I don't have "Baby Rudin" handy at the moment, but if $\bigcap_{n=1}^\infty K_n$ were to contains two distinct points, $x, y$, then $\mathrm{diam} ( \bigcap_{n=1}^\infty K_n ) \geq d (x,y) > 0$. As $\bigcap_{n=1}^\infty K_n \subseteq K_n$ for all $n$, it would follow that $\mathrm{diam} (K_n) \geq d(x,y)$ for all $n$, contradicting that $\mathrm{diam} (K_n) \rightarrow 0$.
No, your proof is flawed.
Your last line
So, for some $n \in \mathbb{N},$ $\nexists p,q \in K_n$ such that $d(p,q) \geq x$
was asserted without justification.
The easiest indication that your argument doesn't go through is the fact that you never used compactness.
Here's a direct proof . . .
Since $\text{diam}\;K_n\ge x$, and each $K_n$ is compact, we can choose $p_n,q_n\in K_n$ such that $d(p_n,q_n) \ge x$.
Since $K_1\supseteq K_n$ for all $n$, it follows that the sequences $(p_n)$ and $(q_n)$ are sequences in $K_1$.
Hence, since $K_1$ is compact, each of the sequences $(p_n),(q_n)$ has at least one limit point in $K_1$.
Let $u,v\in K_1$ be limit points of $(p_n),(q_n)$, respectively.
By continuity of the distance function, we have $d(u,v)\ge x$.
If we can show $u,v\in K$, we're done.
Fix a positive integer $m$.
Since $u$ is a limit point of the sequence $(p_n)$, it follows that $u$ is also a limit point of the subsequence
$$p_m,p_{m+1},p_{m+2},...$$
all terms of which are in $K_m$.
Hence, since $K_m$ is compact, it follows that $u\in K_m$.

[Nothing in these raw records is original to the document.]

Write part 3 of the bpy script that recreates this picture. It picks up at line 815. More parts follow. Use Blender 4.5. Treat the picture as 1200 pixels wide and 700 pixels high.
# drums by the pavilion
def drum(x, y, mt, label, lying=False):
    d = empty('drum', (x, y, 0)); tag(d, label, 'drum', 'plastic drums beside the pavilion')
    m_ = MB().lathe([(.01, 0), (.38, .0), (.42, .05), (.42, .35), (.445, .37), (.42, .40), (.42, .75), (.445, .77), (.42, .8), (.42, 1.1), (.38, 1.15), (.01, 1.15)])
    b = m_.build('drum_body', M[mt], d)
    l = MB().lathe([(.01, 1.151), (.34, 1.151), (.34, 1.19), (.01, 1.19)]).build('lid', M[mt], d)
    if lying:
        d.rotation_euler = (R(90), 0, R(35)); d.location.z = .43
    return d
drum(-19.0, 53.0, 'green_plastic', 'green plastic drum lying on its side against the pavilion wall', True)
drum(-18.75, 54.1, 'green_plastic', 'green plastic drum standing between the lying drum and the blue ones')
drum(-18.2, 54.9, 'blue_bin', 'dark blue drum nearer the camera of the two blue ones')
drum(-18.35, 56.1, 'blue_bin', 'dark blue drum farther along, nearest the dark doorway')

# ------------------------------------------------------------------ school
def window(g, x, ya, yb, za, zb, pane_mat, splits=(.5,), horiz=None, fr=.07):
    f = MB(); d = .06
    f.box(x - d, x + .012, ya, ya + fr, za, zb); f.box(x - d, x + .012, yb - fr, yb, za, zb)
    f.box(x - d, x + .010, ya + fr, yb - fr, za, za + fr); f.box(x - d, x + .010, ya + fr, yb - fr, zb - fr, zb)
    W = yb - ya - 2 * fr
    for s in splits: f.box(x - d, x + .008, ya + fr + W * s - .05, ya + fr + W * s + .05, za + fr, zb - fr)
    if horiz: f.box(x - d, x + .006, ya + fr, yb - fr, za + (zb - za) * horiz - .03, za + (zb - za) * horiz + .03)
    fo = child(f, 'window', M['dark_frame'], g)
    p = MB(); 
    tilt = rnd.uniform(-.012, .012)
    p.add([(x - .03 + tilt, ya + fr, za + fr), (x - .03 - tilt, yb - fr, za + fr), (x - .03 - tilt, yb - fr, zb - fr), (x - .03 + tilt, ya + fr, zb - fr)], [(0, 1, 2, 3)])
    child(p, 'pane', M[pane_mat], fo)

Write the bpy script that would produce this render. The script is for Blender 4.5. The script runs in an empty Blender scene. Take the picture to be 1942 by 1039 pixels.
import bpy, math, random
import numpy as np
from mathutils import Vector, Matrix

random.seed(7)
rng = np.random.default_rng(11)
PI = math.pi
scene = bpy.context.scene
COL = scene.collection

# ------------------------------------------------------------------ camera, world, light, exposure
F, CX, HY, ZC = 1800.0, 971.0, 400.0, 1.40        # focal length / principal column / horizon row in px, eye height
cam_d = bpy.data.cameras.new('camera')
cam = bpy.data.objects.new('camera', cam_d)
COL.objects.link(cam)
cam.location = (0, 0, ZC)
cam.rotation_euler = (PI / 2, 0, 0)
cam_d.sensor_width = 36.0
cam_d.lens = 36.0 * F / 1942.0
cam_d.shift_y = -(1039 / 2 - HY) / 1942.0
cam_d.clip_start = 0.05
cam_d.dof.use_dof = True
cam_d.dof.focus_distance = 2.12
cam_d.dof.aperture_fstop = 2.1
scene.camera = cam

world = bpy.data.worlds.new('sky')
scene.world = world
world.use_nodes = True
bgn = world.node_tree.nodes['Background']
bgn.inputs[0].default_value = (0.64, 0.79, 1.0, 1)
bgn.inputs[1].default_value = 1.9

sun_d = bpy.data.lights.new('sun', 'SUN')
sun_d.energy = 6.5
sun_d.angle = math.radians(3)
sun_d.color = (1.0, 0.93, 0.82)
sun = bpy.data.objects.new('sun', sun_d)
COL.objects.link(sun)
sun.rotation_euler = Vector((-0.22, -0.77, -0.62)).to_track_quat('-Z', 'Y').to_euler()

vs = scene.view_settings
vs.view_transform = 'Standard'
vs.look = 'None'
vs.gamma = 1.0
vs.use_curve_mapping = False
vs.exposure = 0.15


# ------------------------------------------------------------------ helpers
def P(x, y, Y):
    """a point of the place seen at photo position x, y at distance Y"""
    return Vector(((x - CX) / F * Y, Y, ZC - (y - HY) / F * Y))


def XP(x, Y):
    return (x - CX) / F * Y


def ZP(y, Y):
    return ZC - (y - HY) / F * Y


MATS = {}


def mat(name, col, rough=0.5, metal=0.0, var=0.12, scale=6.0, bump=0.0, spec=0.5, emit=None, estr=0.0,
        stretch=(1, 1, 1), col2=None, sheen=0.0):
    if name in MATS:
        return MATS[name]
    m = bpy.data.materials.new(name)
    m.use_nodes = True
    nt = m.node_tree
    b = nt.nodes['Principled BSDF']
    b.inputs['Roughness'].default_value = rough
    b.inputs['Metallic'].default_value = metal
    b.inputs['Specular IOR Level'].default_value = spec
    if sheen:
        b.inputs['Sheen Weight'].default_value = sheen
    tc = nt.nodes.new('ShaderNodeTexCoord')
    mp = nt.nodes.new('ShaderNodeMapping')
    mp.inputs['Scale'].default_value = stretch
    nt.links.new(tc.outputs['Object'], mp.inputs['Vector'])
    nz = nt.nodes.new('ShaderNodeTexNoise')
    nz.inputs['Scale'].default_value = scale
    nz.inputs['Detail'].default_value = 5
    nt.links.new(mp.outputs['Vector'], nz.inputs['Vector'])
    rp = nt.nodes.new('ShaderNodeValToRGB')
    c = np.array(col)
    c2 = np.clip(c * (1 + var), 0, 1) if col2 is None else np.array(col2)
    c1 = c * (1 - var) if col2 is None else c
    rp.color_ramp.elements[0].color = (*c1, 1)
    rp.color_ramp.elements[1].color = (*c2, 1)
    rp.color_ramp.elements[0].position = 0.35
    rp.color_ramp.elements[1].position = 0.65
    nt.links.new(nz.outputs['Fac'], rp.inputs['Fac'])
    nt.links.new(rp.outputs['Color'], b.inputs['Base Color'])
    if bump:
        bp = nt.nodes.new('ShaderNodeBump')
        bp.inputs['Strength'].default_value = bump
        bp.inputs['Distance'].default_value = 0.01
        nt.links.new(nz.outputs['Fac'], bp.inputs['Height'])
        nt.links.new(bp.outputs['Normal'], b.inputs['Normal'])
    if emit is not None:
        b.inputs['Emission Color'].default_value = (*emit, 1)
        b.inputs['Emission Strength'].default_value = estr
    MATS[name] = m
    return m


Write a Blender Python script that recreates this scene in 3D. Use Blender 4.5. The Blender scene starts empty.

Since the positive integer $m$ was arbitrary, it follows that $u\in K_m$ for all positive integers $m$, hence $u\in K$.
By analogous reasoning, we get $v\in K$.
Therefore $\text{diam}\;K\ge x$, as was to be shown.
Best Answer
Look at the Definition 3.9. in Baby Rudin; diameter is defined only for non-empty subspace of metric space. So here $K_n$ is implicitly assumed to be non-empty as we deal with $\text{diam}(K_n)$.